ACORDO INCLUI ‘REMÉDIOS’
O Cade adotou os seguintes “remédios” no acordo judicial com a Nestlé: a multinacional suíça não pode fazer aquisições de concorrentes que representem 5% ou mais do mercado relevante de chocolates, por cinco anos; se houver a compra de concorrentes que representem menos de 5% do mercado, a operação deverá ser comunicada ao Cade, que terá 15 dias úteis para avaliar o caso -essa medida deve ser tomada por sete anos; a Nestlé se compromete a não erguer barreiras à importação do seu chocolate, elevando tributos de importação, por exemplo (medidas antidumping), durante sete anos; a multinacional concorda em manter investimentos na fábrica da Garoto em Vila Velha por sete anos.
“Agradeço inteiramente os que nos receberam no Cade, de maneira amigável, ainda que tivéssemos um litígio”, disse o advogado da Nestlé, Gabriel Dias, da Magalhães e Dias Advocacia. “A Nestlé entende que é um acordo vantajoso, não só para a empresa, como para o interesse público e para a população de Vila Velha.”
O vice-presidente jurídico e de assuntos públicos da Nestlé Brasil, Gustavo Bastos, afirmou que, ao longo de todos esses anos, o Cade avaliou 29 atos de concentração envolvendo a companhia. “Foram aquisições fora do Brasil, com impacto no país, desinvestimentos e a compra da Puravida”, disse Bastos. “Nestas análises, o Cade nunca deixou que a pendência envolvendo a Garoto influenciasse suas decisões, julgando os casos de maneira técnica e imparcial, como deve ser”, afirmou.

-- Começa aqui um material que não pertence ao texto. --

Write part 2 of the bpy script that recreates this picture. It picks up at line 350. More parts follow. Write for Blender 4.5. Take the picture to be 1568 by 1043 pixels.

O advogado especialista em direito empresarial Marcelo Godke, sócio do Godke Advogados, lembra que antes da lei 12.529, de novembro de 2011, que estrutura o Sistema Brasileiro de Defesa da Concorrência, o Cade tinha até dois anos para avaliar uma operação de compra ou fusão que superasse os R$ 400 milhões.
“Agora, se as empresas faturam R$ 750 milhões, isoladamente ou em conjunto, ou se detêm 20% do mercado relevante, o negócio não pode ser concretizado de maneira vinculante antes que o Cade dê o aval”, afirma Godke. Quando o órgão reprovou a operação, em 2004, a Nestlé e a Garoto já operavam juntas.
De acordo com a consultoria Euromonitor, o consumo de chocolates no Brasil atingiu R$ 22 bilhões em 2022, alta de 18% sobre o ano anterior (valores nominais), com a venda de 336 mil toneladas (crescimento de 7%).
Em 2022, segundo levantamento feito pela consultoria NIQ (antiga Nielsen), enquanto a venda de alimentos como um todo caiu 2,5% em volume, a de chocolates avançou 4,7%.
O que vem puxando essa alta são as barrinhas de chocolate recheadas (“candy bar”) e os biscoitos wafer cobertos com chocolate, segmentos que registraram alta de 22% e 12% em volume, respectivamente.
A NIQ não revela as principais marcas de cada segmento, mas um exemplo de candy bar com preço competitivo é o da Trento, de 32 gramas, da gaúcha Peccin, enquanto o mais popular wafer coberto de chocolate é o Bis, da Lacta.